■ PROBLEM TO WORK ON
In the listing that follows, retype every line from the first through the one containing "SC.view_settings.exposure=0.0". Pictures are to be left out.

■ DATA LINES
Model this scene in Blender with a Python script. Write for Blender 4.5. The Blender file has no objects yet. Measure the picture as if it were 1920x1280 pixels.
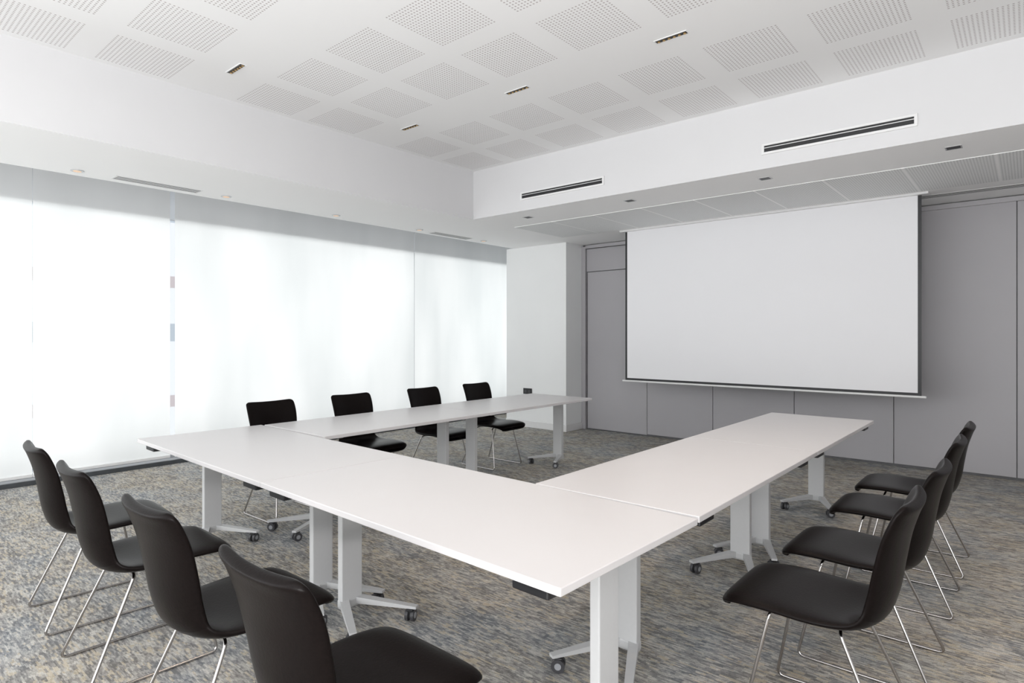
import bpy, bmesh, math
from mathutils import Vector, Matrix
C=bpy.context; D=bpy.data
SC=C.scene
SC.view_settings.view_transform='Standard'
SC.view_settings.look='None'
SC.view_settings.exposure=0.0

# ------------------------------------------------------------ materials
def mat(name, col, rough=0.5, metal=0.0, spec=0.5, noise=0.0, nscale=20, bump=0.0, emis=None, estr=0):
    m=D.materials.new(name); m.use_nodes=True
    nt=m.node_tree; b=nt.nodes['Principled BSDF']
    b.inputs['Roughness'].default_value=rough; b.inputs['Metallic'].default_value=metal
    b.inputs['Specular IOR Level'].default_value=spec
    b.inputs['Base Color'].default_value=(*col,1)
    tc=nt.nodes.new('ShaderNodeTexCoord')
    n=nt.nodes.new('ShaderNodeTexNoise'); n.inputs['Scale'].default_value=nscale; n.inputs['Detail'].default_value=4
    nt.links.new(tc.outputs['Object'],n.inputs['Vector'])
    r=nt.nodes.new('ShaderNodeValToRGB')
    r.color_ramp.elements[0].position=.3; r.color_ramp.elements[1].position=.7
    r.color_ramp.elements[0].color=(*[c*(1-noise) for c in col],1)
    r.color_ramp.elements[1].color=(*[min(1,c*(1+noise)) for c in col],1)
    nt.links.new(n.outputs['Fac'],r.inputs['Fac']); nt.links.new(r.outputs['Color'],b.inputs['Base Color'])
    if bump>0:
        bp=nt.nodes.new('ShaderNodeBump'); bp.inputs['Strength'].default_value=bump; bp.inputs['Distance'].default_value=.002
        nt.links.new(n.outputs['Fac'],bp.inputs['Height']); nt.links.new(bp.outputs['Normal'],b.inputs['Normal'])
    if emis:
        b.inputs['Emission Color'].default_value=(*emis,1); b.inputs['Emission Strength'].default_value=estr
    return m
M={}
M['wall']=mat('white_paint',(.80,.80,.805),.7,noise=.01,nscale=2)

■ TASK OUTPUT
Model this scene in Blender with a Python script. Write for Blender 4.5. The Blender file has no objects yet. Measure the picture as if it were 1920x1280 pixels.
import bpy, bmesh, math
from mathutils import Vector, Matrix
C=bpy.context; D=bpy.data
SC=C.scene
SC.view_settings.view_transform='Standard'
SC.view_settings.look='None'
SC.view_settings.exposure=0.0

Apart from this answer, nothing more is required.